During a visit to Durham, North Carolina, the CACIE group got a look at several community-based anti-gang programs that are working.

“We are implementing a variety of strategies here, from prevention to suppression,” said Michelle Young, a participant in last year’s inaugural CACIE training class. She directs Project B.U.I.L.D., a gang intervention program in Durham County.

Working with the city and county governments, police and sheriff’s departments, and various community groups, Young said Durham’s comprehensive plan to fight gangs has been in place for years and is paying dividends.

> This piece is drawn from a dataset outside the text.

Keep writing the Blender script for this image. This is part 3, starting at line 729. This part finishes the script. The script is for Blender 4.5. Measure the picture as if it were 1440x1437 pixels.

“All the programs the CACIE group saw here are taken from evidence-based models,” she said, “which means they have been evaluated in other U.S. communities and have been found to be effective. They decrease gang participation and violence.” She added that many of the programs could easily be replicated in Central American communities. “None of them are really expensive—it’s just a matter of being trained on the curriculum.”

The anti-gang programs in Durham include:

  • Project B.U.I.L.D.: A gang intervention program designed for at-risk youths ages 12 to 21.
  • Gang Resistance Education and Training (G.R.E.A.T.): A gang education program for fourth- to sixth-graders taught by officers from the city police and county sheriff’s departments.
  • Strengthening Families: A gang prevention program taught in Spanish and English that strengthens ties between parents and their kids.
  • Enlaces: This outreach program implemented by Duke University is aimed at elementary and middle-school students having difficulty at school who are at risk of joining a gang.